Me: I’d like a neck tattoo
Tattoo artist: okay, of what?
Me: I just told you
Tattoo artist:
Me: on my forearm
Congratulations to our winner, Todd, who correctly guessed there were “hella jellybeans” in the jar.
when i hear fat people say that they’ve made mistakes, i always think to myself, “yeaa…at the grocery store.”
[plane]
“Is there a doctor on board?”
Im a doctor
“Okay quick the passenger is having a heart att-
Of fine arts
“What?”
Doctor of Fine Arts
90% of parenting is making tiny portions of snacks look big and big portions of vegetables look tiny.
COMPUTER: Your password has expired.
ME: So it’s a passéword.
Omg. It happened again.
I was using the flashlight on my phone. To look for my phone.
Help me 😩
Our cruise ship’s movie theater is showing Titanic. That’s a foreshadow, right?

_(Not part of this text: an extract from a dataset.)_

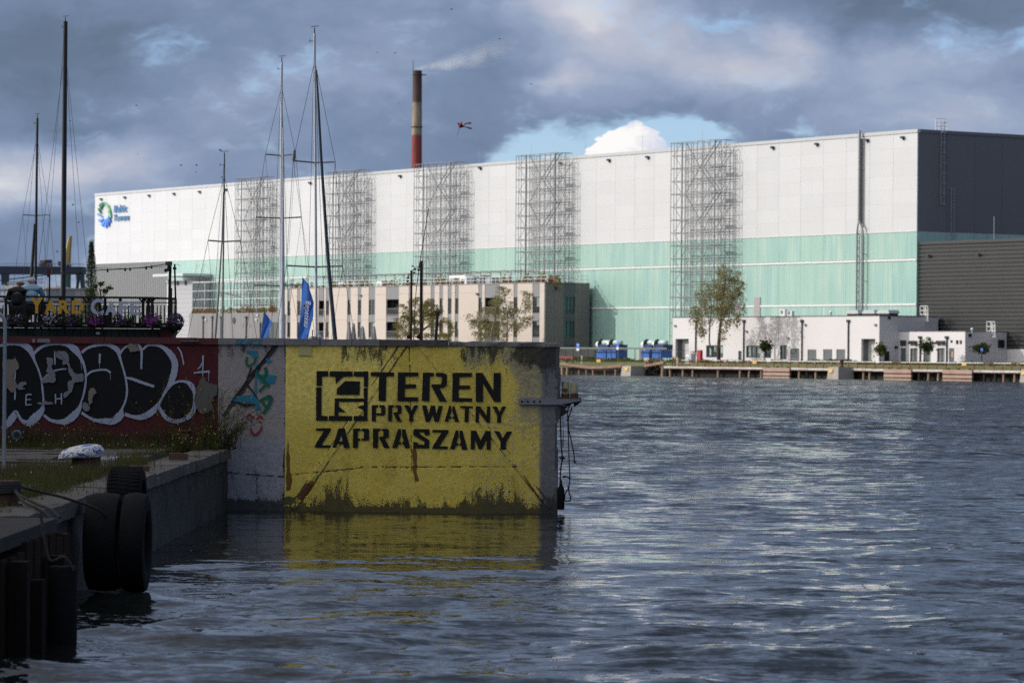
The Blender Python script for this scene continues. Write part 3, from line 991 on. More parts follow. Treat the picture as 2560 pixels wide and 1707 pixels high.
for i, s in enumerate(([(195,735,16),(215,702,18),(255,735,14)], [(275,745,16),(310,715,18),(332,740,14)], [(228,815,16),(240,860,20),(275,872,20),(312,835,18),(322,798,14)], [(228,758,22),(242,758,22)], [(302,765,22),(318,765,22)])):
    ribbon(mb, s, cG, WY - 0.016 - 0.001 * i, .29)
wall.part('red_face_graffiti', mb, redsp)
mb = MB()
for i, s in enumerate(([(425,110,10),(330,245,16),(220,375,14),(140,495,12),(60,600,10)], [(235,300,14),(195,430,16),(240,500,12),(290,572,8)], [(100,595,6),(180,622,26),(265,615,8)])):
    ribbon(mb, s, cG, WY - 0.030 - 0.001 * i, .29)
wall.part('black_crack_paint', mb, sten)
a, b = cG(95, 105), cG(340, 62)
xa, za = wp(*a); xb, zb = wp(*b)
wall.part('coping_tag', text_mb('SKACZ', (xa, xb, za, zb), lambda x, z: (x, WY - 0.062, z), 0.03, 0.2), cyan)

# ---- the red wall with the bubble letters
RX0 = -15.0
rw = Thing('graffiti_wall', 'dark red painted wall covered by black bubble letters with white outlines', 'wall', (-8.5, WY, QZ))
rw.part('red_face', rebase(face_grid(RX0, GX0 - 0.004, QZ - 0.15, WT - 0.0, 0.03, red_fn), rw.base), red)
rw.part('wall_core', MB().box(RX0, GX0 - .006, WY + 0.02, WY + 0.5, QZ - 0.3, WT), conc)
red_cope = M('dark_red_coping', (0.105, 0.03, 0.03), 0.85, 0.3, 2.0, 0.3)
x = RX0
while x < GX0 - 0.02:
    x1 = min(x + rg.uniform(1.5, 2.1), GX0)
    rw.part('coping', MB().box(x + .006, x1 - .006, WY - 0.04, WY + 0.55, WT - 0.002, 3.275 + rg.uniform(-.006, .006)), red_cope)
    x = x1
cA = lambda x, y: (x * 0.16584, 840 + y * 0.16582)
cB = lambda x, y: (280 + x * 0.17857, 840 + y * 0.17857)
toA = lambda x, y: ((280 + x * 0.17857) / 0.16584, y * 0.17857 / 0.16582)      # crop B units -> crop A units
A3 = lambda pts: [(*toA(p[0], p[1]), *[q * 1.077 for q in p[2:]]) for p in pts]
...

Me: a pessimist sees the glass half empty; an optimist see the glass half full.
Wife: [returning from the restroom] why is half my mimosa gone?
Me: because you’re a pessimist.
The flashlight next to my bed is more for ghosts than it is for power outages.
[watching TV on couch]
Me: Think you’ve got enough blankets on you? I can’t even see you, ha ha.
Her: …
Me: I said, do you think you have enough blankets on you?
Her: …
Me: I’m just talking to a pile of blankets, aren’t I?
Pile of blankets: …
[walks up to firefighters trying to put out a fire]
it’s alright guys i got this one.
*whips out a flamethrower*
TIME TO FIGHT FIRE WITH FI-
Are any of my friends mechanics? Been having a weird car trouble when driving into work; my car just drives past my workplace and drives straight to the beach instead.
Are you watching too much T.V but not doing enough reading? Turn your subtitles on. Boom, problem solved!
Age is just a number in the same way that a killer whale is just a fish.
[plane hurtling toward earth in ball of fiery wreckage]
me [to person on my left]: are they coming around for trash again or did i miss it?
The guy at the gym said rest days are really important, so I’ve been resting for 6 years.